Disclaimer: A lot of the ideas I use in this article come from different members of the Hearthstone community. Special mention goes to Dan “Frodan” Chou, his words on Value Town were the inspiration for writing this article.

This week was an intense week for Hearthstone, Na ‘Vi unexpectedly disbanded their Hearthstone team and Archon is no more. In the threads about these events a lot of people were shouting at the fact Hearthstone is dying and that the current state of the game cannot support a competitive format. Additionally, discontented tweets from pro players about the state of the game continue piling on, it seems the competitive community is starting an uprising against the creators.

I will admit that my first reaction was similar to the one the community had, I thought the rats are jumping the sinking ship.
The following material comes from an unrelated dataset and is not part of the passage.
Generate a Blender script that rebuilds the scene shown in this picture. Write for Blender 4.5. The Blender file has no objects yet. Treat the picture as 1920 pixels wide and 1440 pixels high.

On Wednesday night after I finished watching Value Town, a show hosted by Chris “ChanManV” Chan, I changed my mind. I was convinced by what Dan “Frodan” Chou said, Hearthstone is maturing this is just a transitioning period. Later that night one of the people I respect the most in the scene, Andrey “Reynad” Yanyuk, claimed that Hearthstone is in a better position than most esports and we haven’t even peaked yet. This made me think. As an outsider to the scene I have to bow my head to these pillars that have been here since the start, their opinion is obviously much more educated than mine. So as a philosophy graduate I took their words and tried to make sense out of them, this is what I came up with.

These are the Rough Times

Hearthstone is a really young esport. Compare it to League of Legends: the game was released the 27th October 2009, it wasn’t until 6th of August 2012 the first LCS season was announced. Before that there was outside organizers participating in the scene as they saw potential. Hearthstone was released the 11th March 2014, in 2014 we already had massive prize pools and Blizzcon was a huge success. The year after the trend continued going, tournaments were pulling in absurd amount of viewers. This was until the post League of Explorers metagame when the scene slowly went into decline. This is not because the esport side is dying, to the opposite of this, like Frodan said the initial excitement has died out a bit and now it has to developed into a more mature scene.

This is a bit akin to a relationship, if you have ever been in a long term one you will know what I mean. The first few months are the honey moon period, everything is exciting and you cannot see any of the flaws in the significant other. After a few months the excitement dies down, this is the moment the relationship is set to the test. It either dies out because the people in the relationship couldn’t transition to the maturation of the relationship, or it will blossom in something even better, with more trust and engagement from both people involved. In some sense the transition stage can be called the puberty of the relationship,so we could say we are living in the puberty of Hearthstone.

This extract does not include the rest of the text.